The best lenses are all prime lenses. That means a single focal length. No.Zoom.At.All. They're really good when they provide the field of view and other characteristics you need. This is because they can be optimized to do one thing at one focal length. A good flat field 100mm macro lens is different from a good 85mm, 105mm, or 135mm portrait lens. But they are not very flexible, so you need a lot of them for various different things. Some are pretty good for not much money (e.g. EF 50mm f/1.8 STM @ $120). Others are incredibly good for a boatload of cash (e.g. EF 400mm f/2.8 L IS II @ $10K). Most fall somewhere in between.



Compared to their zoom lens counterparts, in addition to equal or better optical quality at a lower price prime lenses can also be smaller/lighter, have wider maximum apertures, and often still be much cheaper.


Short ratio zoom lenses, that is zoom lenses with a less than 3X difference between their longest and shortest focal length, can also be very good. But the best ones cost a lot.


When you move outside of the 3x limit is when image quality really starts to noticeably go down. Some 4-5X zoom lenses that fall entirely in the telephoto range can be pretty good. But when you start trying to design a lens that goes from wide angle to telephoto and covers a 5X-10X or more zoom range, that is when it really starts getting difficult to keep it affordable and manageable with regard to size and weight and still provide excellent image quality. You'll usually get better image quality and spend less buying something like an 18-55mm and a 55-250mm pair of zoom lenses than you would get with an 18-200mm 'all-in-one'.

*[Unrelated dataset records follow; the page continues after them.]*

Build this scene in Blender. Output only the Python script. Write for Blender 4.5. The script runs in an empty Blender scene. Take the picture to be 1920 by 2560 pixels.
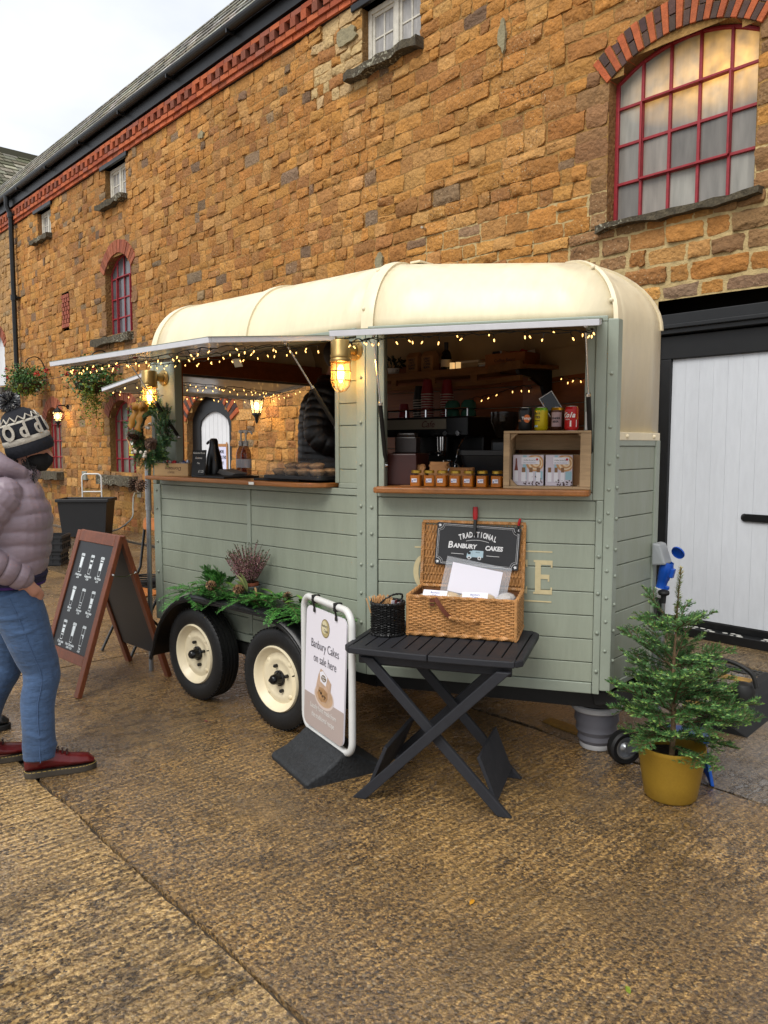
import bpy, bmesh, math, random
from math import sin, cos, pi, radians, sqrt, atan2
from mathutils import Matrix, Vector, Euler, noise as mnoise
random.seed(7)
SC = bpy.context.scene
COL = SC.collection
# ---------------------------------------------------------------- camera
CAM_H = 1.6
cd = bpy.data.cameras.new('camera'); CAM = bpy.data.objects.new('camera', cd); COL.objects.link(CAM)
cd.sensor_fit = 'VERTICAL'; cd.sensor_height = 36.0; cd.lens = 36.0*1923/2560
cd.clip_start = .05; cd.clip_end = 400
CAM.location = (0, 0, CAM_H); CAM.rotation_euler = (radians(90-4.9), 0, 0)
SC.camera = CAM
SC.render.resolution_x = 768; SC.render.resolution_y = 1024
# ---------------------------------------------------------------- world: overcast winter sky
SUN_EL, SUN_AZ = radians(52), radians(215)
W = bpy.data.worlds.new('World'); SC.world = W; W.use_nodes = True
nt = W.node_tree; nd = nt.nodes; lk = nt.links
for n_ in list(nd): nd.remove(n_)
sky = nd.new('ShaderNodeTexSky'); sky.sky_type = 'NISHITA'; sky.sun_disc = False
sky.sun_elevation = SUN_EL; sky.sun_rotation = SUN_AZ; sky.air_density = 1.2; sky.dust_density = 3.0; sky.ozone_density = 1.0
tc = nd.new('ShaderNodeTexCoord')
mp = nd.new('ShaderNodeMapping'); mp.inputs['Scale'].default_value = (1.4, 1.4, 3.2)
nz = nd.new('ShaderNodeTexNoise'); nz.inputs['Scale'].default_value = 2.3; nz.inputs['Detail'].default_value = 7; nz.inputs['Roughness'].default_value = .55
cr = nd.new('ShaderNodeValToRGB'); cr.color_ramp.elements[0].position = .34; cr.color_ramp.elements[1].position = .6
cr.color_ramp.elements[0].color = (.93, .93, .93, 1); cr.color_ramp.elements[1].color = (1, 1, 1, 1)
nz2 = nd.new('ShaderNodeTexNoise'); nz2.inputs['Scale'].default_value = 1.9; nz2.inputs['Detail'].default_value = 6
cr2 = nd.new('ShaderNodeValToRGB'); cr2.color_ramp.elements[0].position = .35; cr2.color_ramp.elements[1].position = .64
cr2.color_ramp.elements[0].color = (3.5, 3.75, 4.2, 1); cr2.color_ramp.elements[1].color = (4.8, 4.88, 5.0, 1)
mx = nd.new('ShaderNodeMix'); mx.data_type = 'RGBA'
bg = nd.new('ShaderNodeBackground'); bg.inputs['Strength'].default_value = .11
out = nd.new('ShaderNodeOutputWorld')
lk.new(tc.outputs['Generated'], mp.inputs['Vector']); lk.new(mp.outputs[0], nz.inputs['Vector']); lk.new(mp.outputs[0], nz2.inputs['Vector'])
lk.new(nz.outputs['Fac'], cr.inputs[0]); lk.new(nz2.outputs['Fac'], cr2.inputs[0])
lk.new(cr.outputs[0], mx.inputs['Factor']); lk.new(sky.outputs[0], mx.inputs['A']); lk.new(cr2.outputs[0], mx.inputs['B'])
lk.new(mx.outputs['Result'], bg.inputs[0]); lk.new(bg.outputs[0], out.inputs[0])
# ---------------------------------------------------------------- sun behind thick cloud
sl = bpy.data.lights.new('sun', 'SUN'); SUN = bpy.data.objects.new('sun', sl); COL.objects.link(SUN)
sl.energy = 1.5; sl.angle = radians(40); sl.color = (1, .97, .92)
_sd = Vector((sin(SUN_AZ)*cos(SUN_EL), cos(SUN_AZ)*cos(SUN_EL), sin(SUN_EL)))
SUN.rotation_euler = (-_sd).to_track_quat('-Z', 'Y').to_euler()
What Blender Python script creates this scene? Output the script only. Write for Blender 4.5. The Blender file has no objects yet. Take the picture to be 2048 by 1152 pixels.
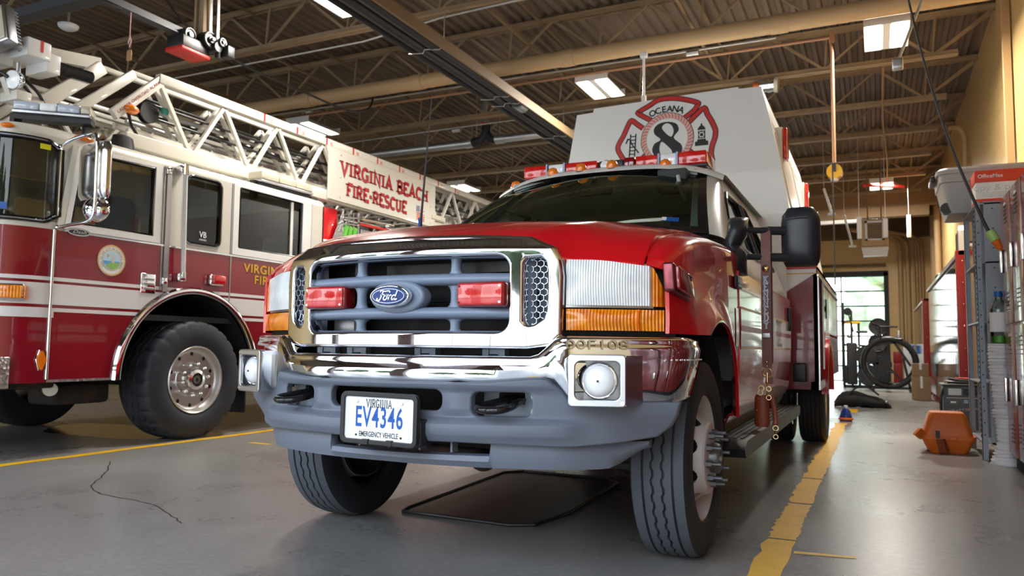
import bpy, bmesh, math, random
from mathutils import Vector, Matrix
random.seed(7)
PI = math.pi
SC = bpy.context.scene
COL = SC.collection
# ---------------------------------------------------------------- camera
cam_d = bpy.data.cameras.new('camera')
cam = bpy.data.objects.new('camera', cam_d)
COL.objects.link(cam)
_r = Vector((0.9035, 0.4285, 0.0110)).normalized()       # right
_f = Vector((-0.4274, 0.9008, 0.0770)).normalized()      # forward
_r = (_r - _f * _r.dot(_f)).normalized()
_u = _r.cross(_f)
cam.matrix_world = Matrix(((_r.x, _u.x, -_f.x, 0), (_r.y, _u.y, -_f.y, 0), (_r.z, _u.z, -_f.z, 0.85), (0, 0, 0, 1)))
cam_d.sensor_width = 36.0
cam_d.lens = 1540.0 / 2048.0 * 36.0
cam_d.clip_start = 0.05
cam_d.clip_end = 400
cam_d.dof.use_dof = True
cam_d.dof.focus_distance = 3.0
cam_d.dof.aperture_fstop = 4.5
SC.camera = cam
# ---------------------------------------------------------------- sky, sun, exposure
SC.view_settings.view_transform = 'Standard'
SC.view_settings.look = 'None'
SC.view_settings.gamma = 1.0
SC.view_settings.exposure = 1.25
SC.view_settings.use_curve_mapping = False
SC.cycles.use_denoising = True
SC.cycles.max_bounces = 9
SC.cycles.diffuse_bounces = 5
SC.cycles.glossy_bounces = 5
SC.cycles.transmission_bounces = 6
SC.cycles.transparent_max_bounces = 12
SC.cycles.sample_clamp_indirect = 6.0
SC.cycles.caustics_reflective = False
SC.cycles.caustics_refractive = False
wd = bpy.data.worlds.new('sky'); SC.world = wd
wd.use_nodes = True
_wn = wd.node_tree.nodes; _wl = wd.node_tree.links
_bg = _wn['Background']
_tc = _wn.new('ShaderNodeTexCoord'); _sx = _wn.new('ShaderNodeSeparateXYZ'); _cr = _wn.new('ShaderNodeValToRGB')
_wl.new(_tc.outputs['Generated'], _sx.inputs[0]); _wl.new(_sx.outputs['Z'], _cr.inputs[0]); _wl.new(_cr.outputs[0], _bg.inputs[0])
_cr.color_ramp.elements[0].position = 0.0; _cr.color_ramp.elements[0].color = (0.97, 0.97, 0.94, 1)
_cr.color_ramp.elements[1].position = 0.6; _cr.color_ramp.elements[1].color = (0.62, 0.78, 1.0, 1)
_bg.inputs[1].default_value = 2.6
sun_d = bpy.data.lights.new('sun', 'SUN'); sun_d.energy = 3.2; sun_d.angle = 0.02; sun_d.color = (1.0, 0.95, 0.86)
sun = bpy.data.objects.new('sun', sun_d); COL.objects.link(sun)
sun.rotation_euler = Vector((0.75, -0.35, -0.9)).to_track_quat('-Z', 'Y').to_euler()

# ---------------------------------------------------------------- materials
def mat(name, col, rough=0.5, metal=0.0, coat=0.0, spec=0.5, emit=None, es=0.0, trans=0.0, ior=1.45, alpha=1.0, bump=None, vary=None):
    m = bpy.data.materials.new(name); m.use_nodes = True
    nt = m.node_tree; b = nt.nodes['Principled BSDF']
    b.inputs['Base Color'].default_value = (*col, 1); b.inputs['Roughness'].default_value = rough
    b.inputs['Metallic'].default_value = metal; b.inputs['Coat Weight'].default_value = coat
    b.inputs['Coat Roughness'].default_value = 0.03
    b.inputs['Specular IOR Level'].default_value = spec; b.inputs['IOR'].default_value = ior
    b.inputs['Transmission Weight'].default_value = trans; b.inputs['Alpha'].default_value = alpha
    if emit: b.inputs['Emission Color'].default_value = (*emit, 1); b.inputs['Emission Strength'].default_value = es
    tc = None
    if bump or vary:
        tc = nt.nodes.new('ShaderNodeTexCoord')
    if vary:                      # (second colour, scale, contrast lo, hi, detail)
        c2, sc, lo, hi = vary[:4]
        n = nt.nodes.new('ShaderNodeTexNoise'); n.inputs['Scale'].default_value = sc; n.inputs['Detail'].default_value = 6
        mp = nt.nodes.new('ShaderNodeMapping')
        if len(vary) > 4: mp.inputs['Scale'].default_value = vary[4]
        r = nt.nodes.new('ShaderNodeValToRGB')
        r.color_ramp.elements[0].position = lo; r.color_ramp.elements[0].color = (*col, 1)
        r.color_ramp.elements[1].position = hi; r.color_ramp.elements[1].color = (*c2, 1)
        nt.links.new(tc.outputs['Object'], mp.inputs[0]); nt.links.new(mp.outputs[0], n.inputs['Vector'])
        nt.links.new(n.outputs['Fac'], r.inputs[0]); nt.links.new(r.outputs[0], b.inputs['Base Color'])
    if bump:                      # (kind, scale, strength[, vec scale])
        k, sc, st = bump[:3]
        mp = nt.nodes.new('ShaderNodeMapping'); nt.links.new(tc.outputs['Object'], mp.inputs[0])
        if len(bump) > 3: mp.inputs['Scale'].default_value = bump[3]
        if k == 'noise':
            n = nt.nodes.new('ShaderNodeTexNoise'); n.inputs['Scale'].default_value = sc; o = n.outputs['Fac']; n.inputs['Detail'].default_value = 5
        elif k == 'wave':
            n = nt.nodes.new('ShaderNodeTexWave'); n.inputs['Scale'].default_value = sc; o = n.outputs['Fac']; n.bands_direction = 'X'
        elif k == 'voronoi':
            n = nt.nodes.new('ShaderNodeTexVoronoi'); n.inputs['Scale'].default_value = sc; o = n.outputs['Distance']
        nt.links.new(mp.outputs[0], n.inputs['Vector'])
        bp = nt.nodes.new('ShaderNodeBump'); bp.inputs['Strength'].default_value = st; bp.inputs['Distance'].default_value = 0.01
        nt.links.new(o, bp.inputs['Height']); nt.links.new(bp.outputs[0], b.inputs['Normal'])
    return m

def glass_mat(name, tint, refl=1.0, rough=0.0):
    """thin pane: tinted see-through plus a clear surface reflection"""
    m = bpy.data.materials.new(name); m.use_nodes = True
    nt = m.node_tree; nt.nodes.clear()
    o = nt.nodes.new('ShaderNodeOutputMaterial'); t = nt.nodes.new('ShaderNodeBsdfTransparent'); t.inputs[0].default_value = (*tint, 1)
    g = nt.nodes.new('ShaderNodeBsdfGlossy'); g.inputs['Roughness'].default_value = rough; g.inputs[0].default_value = (*(refl if isinstance(refl, tuple) else (refl, refl, refl)), 1)
    fr = nt.nodes.new('ShaderNodeFresnel'); fr.inputs[0].default_value = 1.5
    mx = nt.nodes.new('ShaderNodeMixShader')
    nt.links.new(fr.outputs[0], mx.inputs[0]); nt.links.new(t.outputs[0], mx.inputs[1]); nt.links.new(g.outputs[0], mx.inputs[2])
    nt.links.new(mx.outputs[0], o.inputs[0])
    return m

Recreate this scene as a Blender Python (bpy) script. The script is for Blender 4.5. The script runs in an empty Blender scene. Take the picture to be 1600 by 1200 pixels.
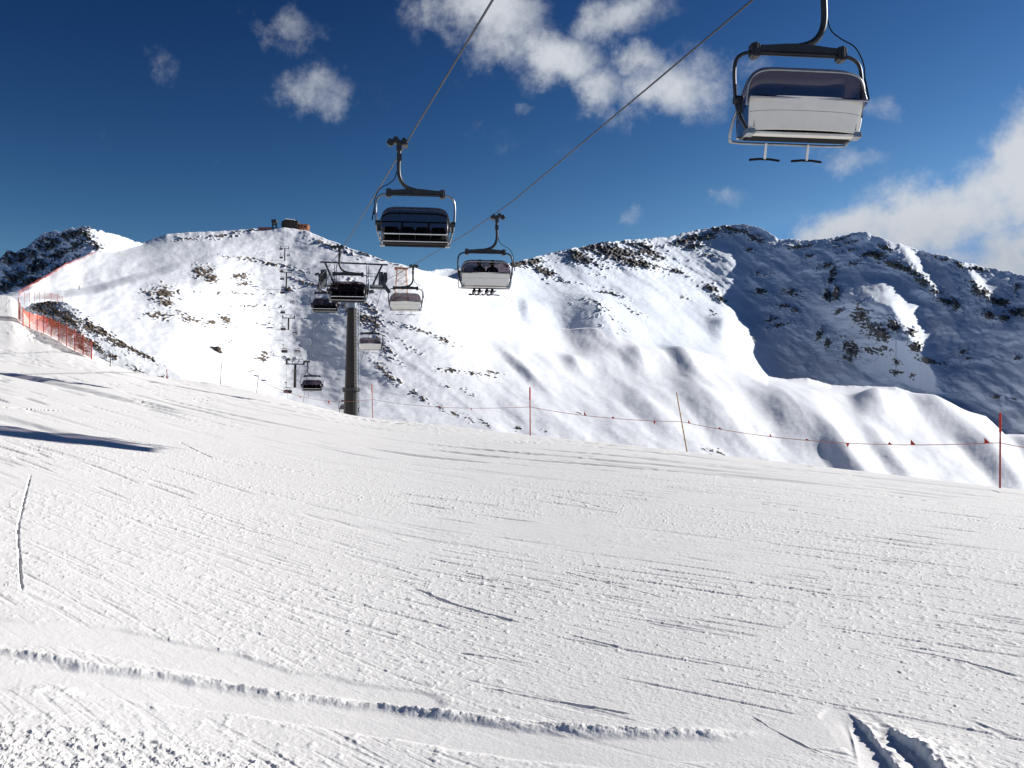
import bpy, math, random
import numpy as np
from mathutils import Vector, Matrix, Quaternion
random.seed(7)
S = bpy.context.scene
COL = S.collection
R = math.radians
# ------------------------------------------------------------------ camera frame
F = 1570.0                       # focal length in photo pixels (photo 1600 wide)
PITCH = R(4.0)
EYE = 1.65
CP, SP = math.cos(PITCH), math.sin(PITCH)
SUN_AZ, SUN_EL = R(70), R(25.5)    # clockwise from +Y (view direction), elevation

def ray(px, py):
    """direction with y component 1 through photo pixel (numpy ok)"""
    a = (px - 800.0) / F
    b = (600.0 - py) / F
    dy = CP - b * SP
    return a / dy, (SP + b * CP) / dy

def at(px, py, Y):
    x, z = ray(px, py)
    return Vector((x * Y, Y, EYE + z * Y))

def tanel(px, py):
    x, z = ray(px, py)
    return z / np.sqrt(1 + x * x)

# ------------------------------------------------------------------ noise
_rng = np.random.RandomState(3)
_perm = _rng.permutation(1024).astype(np.int32)
_perm = np.concatenate([_perm, _perm])
_ga = _rng.rand(1024) * 2 * np.pi
_gx, _gy = np.cos(_ga).astype(np.float32), np.sin(_ga).astype(np.float32)

def perlin(x, y):
    x = np.asarray(x, np.float64); y = np.asarray(y, np.float64)
    xi = np.floor(x); yi = np.floor(y)
    xf = (x - xi).astype(np.float32); yf = (y - yi).astype(np.float32)
    xi = xi.astype(np.int64) & 1023; yi = yi.astype(np.int64) & 1023
    u = xf * xf * xf * (xf * (xf * 6 - 15) + 10)
    v = yf * yf * yf * (yf * (yf * 6 - 15) + 10)
    def g(ix, iy, dx, dy):
        h = _perm[_perm[ix & 1023] + (iy & 1023)]
        return _gx[h] * dx + _gy[h] * dy
    a = g(xi, yi, xf, yf); b = g(xi + 1, yi, xf - 1, yf)
    c = g(xi, yi + 1, xf, yf - 1); d = g(xi + 1, yi + 1, xf - 1, yf - 1)
    return (a + u * (b - a)) + v * ((c + u * (d - c)) - (a + u * (b - a)))

def fbm(x, y, o=4, lac=2.03, gain=0.5):
    s = 0; a = 1.0
    for i in range(o):
        s = s + a * perlin(x * lac ** i + 17.3 * i, y * lac ** i + 9.1 * i); a *= gain
    return s

def sstep(a, b, x):
    t = np.clip((x - a) / (b - a), 0, 1)
    return t * t * (3 - 2 * t)

# ------------------------------------------------------------------ object helpers
def tag(o, label=None, cat=None, group=None, kind=None):
    if label: o['label'] = label
    if cat: o['category'] = cat
    if group: o['group'] = group
    if kind: o['kind'] = kind
    return o

def empty(name, loc=(0, 0, 0), rz=0.0):
    o = bpy.data.objects.new(name, None); COL.objects.link(o)
    o.empty_display_size = 0.2
    o.location = loc; o.rotation_euler = (0, 0, rz)
    return o

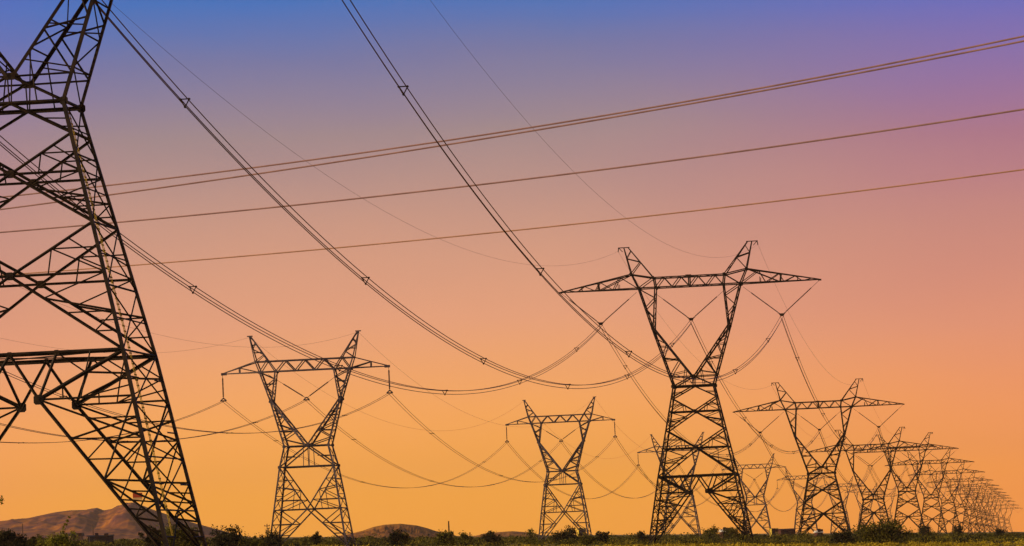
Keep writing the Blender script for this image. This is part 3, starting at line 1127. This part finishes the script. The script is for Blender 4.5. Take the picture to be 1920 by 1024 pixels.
cross_wire((0, 370), (835, 264), (1920, 68), 'uppermost of the four brown cables crossing the sky, close above its neighbour')
cross_wire((0, 393), (835, 272), (1920, 77), 'second from the top of the four brown cables crossing the sky')
cross_wire((0, 436), (1100, 322), (1920, 205), 'third from the top of the four brown cables crossing the sky')
cross_wire((245, 498), (1100, 418), (1920, 318), 'lowest and palest of the four brown cables crossing the sky', r=0.06, mat=M_CABLE2)

# red notice on the nearest tower
sp = at(258, 930, d0 - 4.5)
sg = empty('warning_sign', tuple(sp), YAW)
m = MB(); m.box((0, 0, 0.04), .52, .03, .25); m.build('panel', plain('sign_red', (0.35, 0.05, 0.02)), sg)
m = MB(); m.box((0, 0.002, -.145), .5, .026, .12); m.build('lower_strip', plain('sign_cream', (0.55, 0.36, 0.16)), sg)
m = MB(); m.box((0, .035, 0.0), .08, .04, .3); m.build('bracket', M_STEEL, sg)
tag(sg, 'small red and cream warning sign fixed low on the nearest tower', 'sign')

# ------------------------------------------------------------------ plants
def leaf_cards(rng, centres, size, spread=None):
    """small leaf faces (kite quads) around centres -> verts, faces"""
    n = len(centres)
    C = np.asarray(centres, dtype=np.float64)
    a = rng.normal(size=(n, 3)); a /= np.linalg.norm(a, axis=1)[:, None]
    b = rng.normal(size=(n, 3)); b -= a * (a * b).sum(1)[:, None]; b /= np.linalg.norm(b, axis=1)[:, None]
    sz = (size * (0.6 + 0.8 * rng.random(n)))[:, None] if np.ndim(size) else (size * (0.6 + 0.8 * rng.random(n)))[:, None]
    V = np.stack([C - a * sz, C + b * sz * 0.45, C + a * sz, C - b * sz * 0.45], axis=1).reshape(-1, 3)
    Fq = np.arange(n * 4).reshape(n, 4)
    return V, Fq


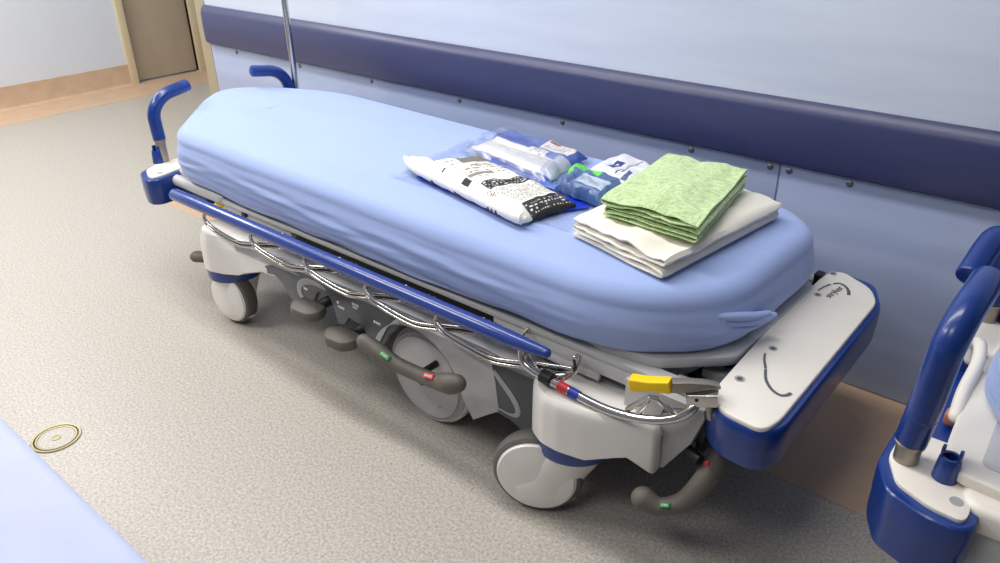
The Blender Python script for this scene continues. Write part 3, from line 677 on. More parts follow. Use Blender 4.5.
def arcstrip(pts, ws, m='mgrey'):
    p = smooth_path([(a, b, zt+0.0003) for a, b in pts], 6); k = len(p)-1
    MB().tube(p, [ws[0]+(ws[1]-ws[0])*(i/k) for i in range(k+1)], 8, 'flat', (1, 1, 0.15)).build('printed_arc', m, lid)
arcstrip([(-0.491, 1.470), (-0.482, 1.445), (-0.466, 1.415)], (0.0022, 0.003))
arcstrip([(-0.465, 1.412), (-0.448, 1.375), (-0.425, 1.350), (-0.405, 1.342), (-0.394, 1.350), (-0.390, 1.362)], (0.003, 0.0045))
arcstrip([(-0.507, 1.828), (-0.503, 1.855), (-0.495, 1.880)], (0.0022, 0.003))
arcstrip([(-0.490, 1.888), (-0.478, 1.900), (-0.462, 1.893), (-0.447, 1.872), (-0.440, 1.852)], (0.003, 0.0045))
text_mb('stryker', 0.026, (-0.473, 1.845, zt+0.0006), (0.12, 1, 0), (-1, 0.12, 0)).build('lid_lettering', 'mgrey', lid)
# bracket joining lid to the deck frame
for q0, q1 in (((-0.62, 1.30, 0.395), (-0.50, 1.33, 0.425)), ((-0.62, 1.88, 0.395), (-0.50, 1.91, 0.425)), ((-0.60, 1.40, 0.385), (-0.50, 1.44, 0.41))):
    MB().box(q0, q1, 0.003).build('end_bracket', 'lgrey', B)
MB().box((-0.535, 1.262, 0.30), (-0.515, 1.32, 0.435), 0.004).build('link_plate', 'black', B)
MB().box((-0.545, 1.90, 0.43), (-0.525, 1.93, 0.465), 0.002).build('corner_catch', 'black', B)
# --- left-hand end: corner modules and push handles
corner_module(B, -2.745, True, zt=0.462, L=0.14, H=0.095, hold=(0.006, 1.293))
corner_module(B, -2.745, False, zt=0.462, L=0.14, H=0.095, hold=(0.006, 1.293))
push_handle(B, (-2.735, 1.312, 0.466), 0.62, (-2.745, 1.463, 0.716), True, 0.0225, 0.085)
push_handle(B, (-2.735, 1.898, 0.466), 0.62, (-2.745, 1.747, 0.716), False, 0.0225, 0.085)
MB().box((-2.78, 1.36, 0.375), (-2.66, 1.85, 0.43), 0.01).box((-2.70, 1.27, 0.385), (-2.40, 1.30, 0.42), 0.005).box((-2.70, 1.91, 0.385), (-2.40, 1.94, 0.42), 0.005).build('head_crossbar', 'blue', B)
MB().lathe([(0, 0), (0.022, 0), (0.022, 0.012), (0, 0.014)], (-2.33, 1.285, 0.40), (0, 0, 1), 20).build('yellow_knob', 'yellow', B)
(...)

¹ Sure, we can measure the T-stop (light transmission vs. the f-stop) of one lens versus the other. We can measure how each lens affects contrast and color. Back in the "dark ages" of the manual focus film era, theses were more important considerations. We couldn't alter the ISO or color response curves on every shot with a single roll of film. It took a LOT more work (i.e. time and money) in the darkroom to fine tune color, contrast, etc. than we can now do with raw digital data. Those very slight differences in transmission and color are now trivial to adjust after the image has been taken. On the other hand, digital sensors are a lot flatter than film and can resolve more detail at 35mm sizes than film can. We now expect tremendously more of our lenses in terms of resolution than we did back then. Most 35mm photos never got printed larger than 8x10 in the film era. Now we routinely look at everything we shoot under 100% pixel peeping viewing conditions that are equivalent to blowing it up to 60x40 (24MP on a 23" HD monitor).